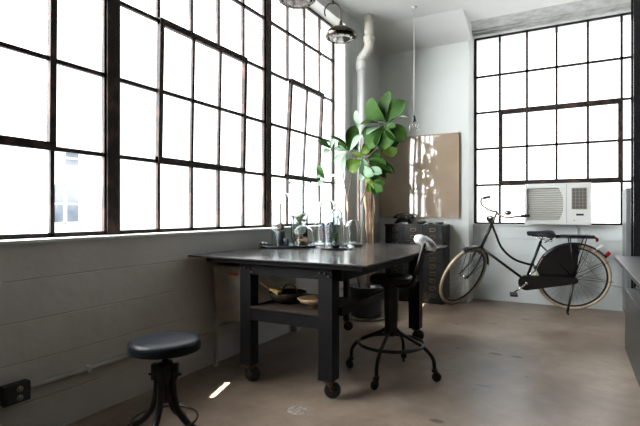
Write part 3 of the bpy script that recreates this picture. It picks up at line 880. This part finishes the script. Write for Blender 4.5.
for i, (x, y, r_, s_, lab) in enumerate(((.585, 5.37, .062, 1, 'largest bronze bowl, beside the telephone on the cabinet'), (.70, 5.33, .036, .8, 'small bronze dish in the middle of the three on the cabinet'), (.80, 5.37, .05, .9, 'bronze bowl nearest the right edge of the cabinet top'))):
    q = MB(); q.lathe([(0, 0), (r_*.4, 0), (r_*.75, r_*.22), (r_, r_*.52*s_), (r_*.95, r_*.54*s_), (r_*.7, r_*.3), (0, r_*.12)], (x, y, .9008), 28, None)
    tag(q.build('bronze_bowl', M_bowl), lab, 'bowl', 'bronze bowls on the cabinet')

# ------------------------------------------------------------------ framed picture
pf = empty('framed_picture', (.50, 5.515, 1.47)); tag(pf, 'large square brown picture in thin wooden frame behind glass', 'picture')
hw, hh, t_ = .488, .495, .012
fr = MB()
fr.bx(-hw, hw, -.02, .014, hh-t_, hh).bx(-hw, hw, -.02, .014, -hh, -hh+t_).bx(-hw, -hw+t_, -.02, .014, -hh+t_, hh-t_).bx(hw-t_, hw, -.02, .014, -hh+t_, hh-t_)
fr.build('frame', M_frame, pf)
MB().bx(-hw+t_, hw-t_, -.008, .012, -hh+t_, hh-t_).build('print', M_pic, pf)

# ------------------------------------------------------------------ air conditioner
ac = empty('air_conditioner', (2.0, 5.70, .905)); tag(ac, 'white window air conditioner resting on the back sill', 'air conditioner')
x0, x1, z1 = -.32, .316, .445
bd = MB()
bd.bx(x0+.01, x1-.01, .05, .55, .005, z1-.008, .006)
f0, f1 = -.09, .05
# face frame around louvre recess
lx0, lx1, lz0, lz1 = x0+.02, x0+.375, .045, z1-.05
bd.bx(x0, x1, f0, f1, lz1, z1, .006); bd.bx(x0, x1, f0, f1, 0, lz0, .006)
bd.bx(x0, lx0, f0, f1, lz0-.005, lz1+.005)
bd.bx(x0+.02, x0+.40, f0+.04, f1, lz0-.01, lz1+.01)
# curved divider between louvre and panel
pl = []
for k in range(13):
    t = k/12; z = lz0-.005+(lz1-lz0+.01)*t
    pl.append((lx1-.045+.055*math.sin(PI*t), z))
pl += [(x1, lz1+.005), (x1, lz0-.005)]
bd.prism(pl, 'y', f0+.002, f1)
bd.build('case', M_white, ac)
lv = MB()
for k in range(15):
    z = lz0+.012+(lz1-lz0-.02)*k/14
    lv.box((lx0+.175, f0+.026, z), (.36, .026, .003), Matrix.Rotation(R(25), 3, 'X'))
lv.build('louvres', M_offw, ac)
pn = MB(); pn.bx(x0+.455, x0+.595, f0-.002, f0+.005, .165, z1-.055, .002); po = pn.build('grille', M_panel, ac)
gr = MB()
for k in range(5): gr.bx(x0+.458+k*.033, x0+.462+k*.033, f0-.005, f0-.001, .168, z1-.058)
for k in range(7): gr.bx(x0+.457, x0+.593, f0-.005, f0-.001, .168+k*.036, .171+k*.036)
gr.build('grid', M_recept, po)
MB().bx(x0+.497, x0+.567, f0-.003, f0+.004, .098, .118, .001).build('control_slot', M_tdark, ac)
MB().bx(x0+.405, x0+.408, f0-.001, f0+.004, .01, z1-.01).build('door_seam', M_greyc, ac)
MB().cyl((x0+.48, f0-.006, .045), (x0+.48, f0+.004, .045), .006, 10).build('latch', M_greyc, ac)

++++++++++

Tell how many lines above contain the word "picture". Give the number alone.

- Result of the task
3